§ Records to process:
^^^^

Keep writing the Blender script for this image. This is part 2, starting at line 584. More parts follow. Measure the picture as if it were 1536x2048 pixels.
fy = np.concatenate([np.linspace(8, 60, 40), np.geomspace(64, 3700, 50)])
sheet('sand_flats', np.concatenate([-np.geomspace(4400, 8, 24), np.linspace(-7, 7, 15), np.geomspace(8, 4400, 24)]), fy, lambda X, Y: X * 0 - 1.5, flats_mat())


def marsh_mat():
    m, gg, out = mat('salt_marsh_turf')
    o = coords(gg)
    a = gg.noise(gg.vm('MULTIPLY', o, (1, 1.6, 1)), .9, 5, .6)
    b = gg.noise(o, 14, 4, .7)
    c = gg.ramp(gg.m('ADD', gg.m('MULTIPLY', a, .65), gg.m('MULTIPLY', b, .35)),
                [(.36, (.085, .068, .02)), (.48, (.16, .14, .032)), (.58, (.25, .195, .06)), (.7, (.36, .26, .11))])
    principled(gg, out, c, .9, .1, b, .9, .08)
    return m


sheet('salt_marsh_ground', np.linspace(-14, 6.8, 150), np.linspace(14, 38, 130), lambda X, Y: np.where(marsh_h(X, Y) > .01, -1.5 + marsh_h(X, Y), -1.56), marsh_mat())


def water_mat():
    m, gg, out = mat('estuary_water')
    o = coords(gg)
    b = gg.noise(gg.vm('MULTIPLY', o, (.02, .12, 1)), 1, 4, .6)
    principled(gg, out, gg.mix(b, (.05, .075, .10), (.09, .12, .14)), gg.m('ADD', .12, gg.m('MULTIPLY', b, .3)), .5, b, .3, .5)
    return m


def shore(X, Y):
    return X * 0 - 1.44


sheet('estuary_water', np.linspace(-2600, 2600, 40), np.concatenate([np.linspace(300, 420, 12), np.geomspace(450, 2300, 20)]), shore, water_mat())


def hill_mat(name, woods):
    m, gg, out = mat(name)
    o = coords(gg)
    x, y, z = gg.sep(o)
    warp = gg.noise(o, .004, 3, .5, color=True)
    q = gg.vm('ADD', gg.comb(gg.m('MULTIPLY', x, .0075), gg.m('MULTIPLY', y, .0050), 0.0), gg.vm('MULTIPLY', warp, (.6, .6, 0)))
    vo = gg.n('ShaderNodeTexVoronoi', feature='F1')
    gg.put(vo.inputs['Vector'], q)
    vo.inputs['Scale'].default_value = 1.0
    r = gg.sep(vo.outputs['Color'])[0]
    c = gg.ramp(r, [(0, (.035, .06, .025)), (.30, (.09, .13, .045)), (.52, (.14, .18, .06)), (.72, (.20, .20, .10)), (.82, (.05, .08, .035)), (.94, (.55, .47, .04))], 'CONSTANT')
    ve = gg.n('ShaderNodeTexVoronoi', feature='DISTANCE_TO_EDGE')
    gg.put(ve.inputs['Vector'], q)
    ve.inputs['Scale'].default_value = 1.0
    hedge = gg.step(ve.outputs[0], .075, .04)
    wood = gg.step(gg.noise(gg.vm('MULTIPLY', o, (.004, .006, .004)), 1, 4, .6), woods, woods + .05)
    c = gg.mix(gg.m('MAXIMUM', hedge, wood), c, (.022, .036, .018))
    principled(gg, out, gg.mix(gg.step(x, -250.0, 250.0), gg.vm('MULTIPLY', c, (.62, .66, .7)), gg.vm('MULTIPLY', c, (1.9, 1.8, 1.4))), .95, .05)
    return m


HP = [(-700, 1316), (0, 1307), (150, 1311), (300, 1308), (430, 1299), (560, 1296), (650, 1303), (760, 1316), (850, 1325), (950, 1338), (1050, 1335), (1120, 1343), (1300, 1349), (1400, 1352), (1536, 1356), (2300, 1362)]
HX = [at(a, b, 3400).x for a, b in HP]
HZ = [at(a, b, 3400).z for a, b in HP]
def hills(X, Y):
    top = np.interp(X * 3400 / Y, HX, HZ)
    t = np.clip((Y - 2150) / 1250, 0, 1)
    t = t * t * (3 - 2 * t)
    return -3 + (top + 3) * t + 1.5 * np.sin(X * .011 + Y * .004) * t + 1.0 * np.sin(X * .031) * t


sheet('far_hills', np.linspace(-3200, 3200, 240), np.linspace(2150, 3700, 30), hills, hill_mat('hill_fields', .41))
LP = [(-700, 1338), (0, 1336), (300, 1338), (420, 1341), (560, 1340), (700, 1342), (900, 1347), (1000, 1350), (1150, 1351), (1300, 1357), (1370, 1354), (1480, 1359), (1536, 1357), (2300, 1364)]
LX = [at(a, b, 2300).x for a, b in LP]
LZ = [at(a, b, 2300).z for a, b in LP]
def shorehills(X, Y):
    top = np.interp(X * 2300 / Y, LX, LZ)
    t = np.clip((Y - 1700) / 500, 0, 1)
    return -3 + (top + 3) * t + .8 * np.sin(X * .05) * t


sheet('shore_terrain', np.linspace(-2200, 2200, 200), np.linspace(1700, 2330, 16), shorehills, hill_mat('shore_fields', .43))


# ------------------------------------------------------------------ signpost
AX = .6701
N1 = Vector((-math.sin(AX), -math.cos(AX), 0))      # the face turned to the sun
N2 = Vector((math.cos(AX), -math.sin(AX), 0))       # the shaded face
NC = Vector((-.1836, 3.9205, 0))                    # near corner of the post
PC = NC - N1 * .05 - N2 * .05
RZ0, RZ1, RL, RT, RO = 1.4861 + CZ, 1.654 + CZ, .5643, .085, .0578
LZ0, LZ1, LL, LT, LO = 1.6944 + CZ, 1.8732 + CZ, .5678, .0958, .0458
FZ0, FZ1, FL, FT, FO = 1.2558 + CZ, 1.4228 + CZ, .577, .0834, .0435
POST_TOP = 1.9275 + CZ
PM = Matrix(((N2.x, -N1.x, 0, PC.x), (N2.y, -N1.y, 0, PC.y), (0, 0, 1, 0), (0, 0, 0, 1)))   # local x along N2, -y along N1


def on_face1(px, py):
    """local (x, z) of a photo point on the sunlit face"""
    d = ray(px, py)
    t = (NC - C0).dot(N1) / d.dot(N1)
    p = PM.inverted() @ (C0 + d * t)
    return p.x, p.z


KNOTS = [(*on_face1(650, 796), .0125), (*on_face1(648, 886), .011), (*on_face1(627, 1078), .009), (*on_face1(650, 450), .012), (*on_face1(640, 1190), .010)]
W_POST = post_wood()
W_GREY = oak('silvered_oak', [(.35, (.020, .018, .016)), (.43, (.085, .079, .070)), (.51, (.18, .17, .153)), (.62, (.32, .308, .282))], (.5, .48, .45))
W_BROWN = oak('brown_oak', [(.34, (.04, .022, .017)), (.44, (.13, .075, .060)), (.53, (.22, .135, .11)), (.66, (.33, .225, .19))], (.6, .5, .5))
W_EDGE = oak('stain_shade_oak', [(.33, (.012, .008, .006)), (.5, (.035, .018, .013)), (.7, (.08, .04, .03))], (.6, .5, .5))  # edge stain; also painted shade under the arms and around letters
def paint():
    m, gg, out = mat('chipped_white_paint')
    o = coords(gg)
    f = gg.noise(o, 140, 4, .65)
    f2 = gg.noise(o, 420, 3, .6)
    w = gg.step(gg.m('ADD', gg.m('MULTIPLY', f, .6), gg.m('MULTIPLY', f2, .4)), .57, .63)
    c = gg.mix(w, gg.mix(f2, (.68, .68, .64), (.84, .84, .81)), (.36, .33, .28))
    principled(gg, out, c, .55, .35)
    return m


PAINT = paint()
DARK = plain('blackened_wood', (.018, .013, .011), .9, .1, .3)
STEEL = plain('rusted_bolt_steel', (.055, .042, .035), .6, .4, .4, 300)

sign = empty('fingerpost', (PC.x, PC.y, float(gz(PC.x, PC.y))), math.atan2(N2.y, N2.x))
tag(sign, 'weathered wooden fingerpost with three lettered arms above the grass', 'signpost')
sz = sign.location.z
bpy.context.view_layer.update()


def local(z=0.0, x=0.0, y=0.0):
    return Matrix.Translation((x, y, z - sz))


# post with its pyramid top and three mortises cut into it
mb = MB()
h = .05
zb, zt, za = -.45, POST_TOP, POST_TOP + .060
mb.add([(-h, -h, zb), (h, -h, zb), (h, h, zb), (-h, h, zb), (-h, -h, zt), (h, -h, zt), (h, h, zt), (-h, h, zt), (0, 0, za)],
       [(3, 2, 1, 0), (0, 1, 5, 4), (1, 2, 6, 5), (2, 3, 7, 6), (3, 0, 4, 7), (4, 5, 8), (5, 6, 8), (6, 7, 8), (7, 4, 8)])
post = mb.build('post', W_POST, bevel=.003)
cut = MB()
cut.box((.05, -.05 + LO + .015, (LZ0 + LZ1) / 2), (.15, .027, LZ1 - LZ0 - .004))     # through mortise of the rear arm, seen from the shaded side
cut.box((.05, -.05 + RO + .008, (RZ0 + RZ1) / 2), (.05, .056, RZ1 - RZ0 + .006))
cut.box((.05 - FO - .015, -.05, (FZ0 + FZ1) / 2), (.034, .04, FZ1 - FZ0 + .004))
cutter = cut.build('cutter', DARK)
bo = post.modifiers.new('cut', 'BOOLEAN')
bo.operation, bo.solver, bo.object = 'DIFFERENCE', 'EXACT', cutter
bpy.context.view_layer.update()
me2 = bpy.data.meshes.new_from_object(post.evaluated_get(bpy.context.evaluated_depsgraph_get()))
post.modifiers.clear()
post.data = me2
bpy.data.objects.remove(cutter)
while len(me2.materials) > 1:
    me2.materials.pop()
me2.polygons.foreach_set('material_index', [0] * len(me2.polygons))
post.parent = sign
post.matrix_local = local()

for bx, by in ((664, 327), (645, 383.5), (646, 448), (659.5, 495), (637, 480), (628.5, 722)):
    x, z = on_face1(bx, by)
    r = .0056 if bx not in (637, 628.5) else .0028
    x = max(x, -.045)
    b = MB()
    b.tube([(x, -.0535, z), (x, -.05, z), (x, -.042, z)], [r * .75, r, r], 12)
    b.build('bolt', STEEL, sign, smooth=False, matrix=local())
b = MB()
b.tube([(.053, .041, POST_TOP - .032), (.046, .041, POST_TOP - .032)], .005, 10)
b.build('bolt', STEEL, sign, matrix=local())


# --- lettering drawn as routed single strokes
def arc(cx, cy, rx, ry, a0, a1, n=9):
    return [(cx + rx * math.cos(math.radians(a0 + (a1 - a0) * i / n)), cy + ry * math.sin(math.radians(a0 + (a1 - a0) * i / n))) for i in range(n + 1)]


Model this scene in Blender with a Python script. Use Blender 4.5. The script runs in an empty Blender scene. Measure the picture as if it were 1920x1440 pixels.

^^^^

§ Problem to work on: Restate exactly the records above from their first line through the line that holds "- 1.5, flats_mat())", please, including both and leaving out all others.

§ Correct answer:
Keep writing the Blender script for this image. This is part 2, starting at line 584. More parts follow. Measure the picture as if it were 1536x2048 pixels.
fy = np.concatenate([np.linspace(8, 60, 40), np.geomspace(64, 3700, 50)])
sheet('sand_flats', np.concatenate([-np.geomspace(4400, 8, 24), np.linspace(-7, 7, 15), np.geomspace(8, 4400, 24)]), fy, lambda X, Y: X * 0 - 1.5, flats_mat())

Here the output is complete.